Based on various empirical studies, Gyorfi states his view (at 151) that "in mature democracies there is no compelling reason to introduce the strong form of judicial review", to which he adds (at 168) that "the power to specify the meaning of abstract human rights provisions should be conferred on the legislature."

Facing the reality that the pervasive implementation of "new constitutionalism" has created widespread "strong" judicial review, Chapter 4 focuses on constitutional interpretation. The author raises the question (at 170) whether "judges can avoid the moral reading of the constitution", despite the widely-held view that they merely interpret and apply the constitution, declaring what the law is. This is indeed a valuable insight given the illusion of judicial "neutrality" which is often, and wrongly, assumed to be possible, especially in cases involving cultural and religious controversies. Gyorfi's response is that judges cannot avoid a moral reading of the constitution, and then goes on to substantiate this view by exploring the reasons for divergent judicial findings and the strategies behind the phenomenon in various constitutional courts. One of these is the issue of

balancing and limitation of constitutional rights (discussed at 183-185). The chapter culminates in the author making a case, in line with the focus of the central argument of the book, for courts not to assume exclusive authority to interpret, but to show deference to the views on the interpretation of the constitution put forward by the other branches of government.

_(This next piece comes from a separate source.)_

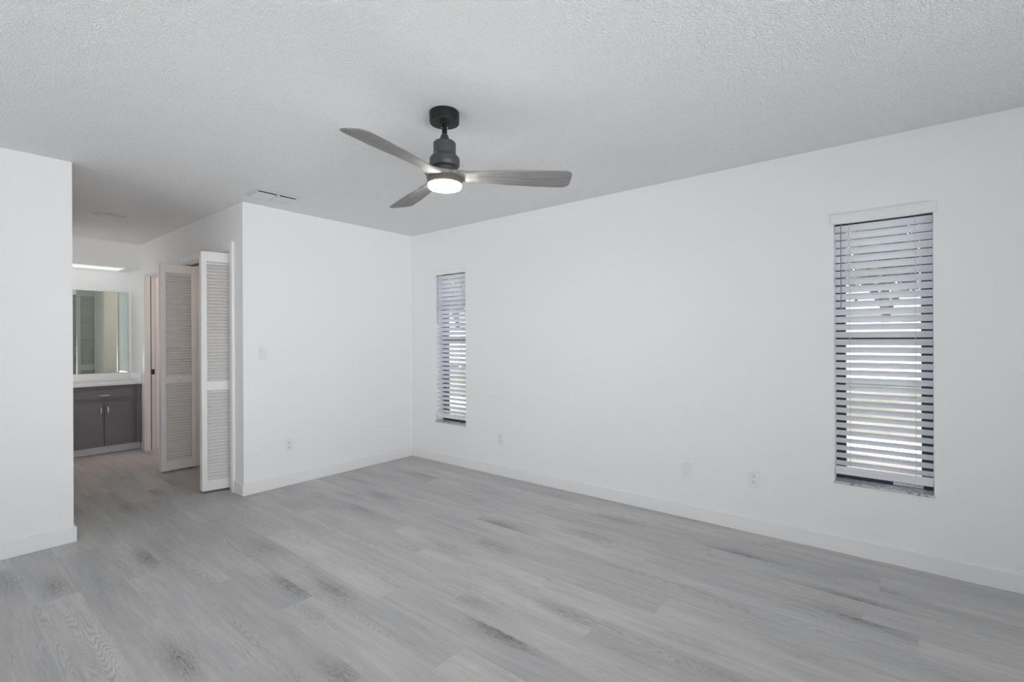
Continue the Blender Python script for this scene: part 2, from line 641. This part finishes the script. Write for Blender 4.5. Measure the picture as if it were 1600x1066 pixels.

Chapter 5 is devoted to the postulation of "a theory of weak judicial review. The author interestingly distinguishes three categories of examples: limited judicial review due to the absence of a bill of rights, such as in Australia, where judges can only employ "structural-organizational norms"; "penultimate" judicial review, where judicial findings on the constitutionality of legislation can be overridden by the legislature (as in Canada); and deferential judicial review, where the courts are either required constitutionally, or traditionally do defer to the other branches, as in Sweden and Finland. Gyorfi identifies (at 230-236) four models of inter-institutional interaction, namely monological interaction between the institutions of the state; conflict between the will of a defiant parliament and the reason of the judges; shared responsibility to interpret rights, which does not compel the legislature to accept the judiciary's other, or alternative or inconsistent interpretation; and the "emergency break" model, where "the primary function of judges is not to develop what they believe to be the best interpretation of a given right, but to police the boundaries of reasonableness" (235).

The short concluding chapter ends with the author's own characterisation (in two different paragraphs on 258) of his "pleas", namely "for both institutional conservatism, and institutional experimentalism", and also "for institutional innovation and radicalism".

This book is indeed a thought-provoking challenge of conventional thinking on judicial constitutional review. The provocation is well-justified because the literature on the subject is so diffuse and seldom clearly focused. Gyorfi's research is very thorough, wide-ranging and penetrating, and he constantly explicates his choices and criticisms. His perspective is obviously European, but his analyses and theorization are of global import. Although the approach is one of high-level scholarship, requiring the reader to set aside some time to absorb and understand the sometimes abstract structuring and classification of the author's postulations, it would be a pity if the primary readership would not be judges around the world, especially those who bear the responsibility of constitutional jurisdiction. Even if readers may not be fully convinced by Gyorfi's "pleas", the text can be expected to induce some serious judicial (and scholarly) introspection. The challenges that Gyorfi poses to the conventions of constitutional

adjudication must certainly confront any reader who lives under the illusion that constitutional justice can be based on neutral technicalities, at least with the urgent need to reconsider their understanding of the nature of constitutional adjudication which has become such an important global phenomenon in 21st Century constitutionalism.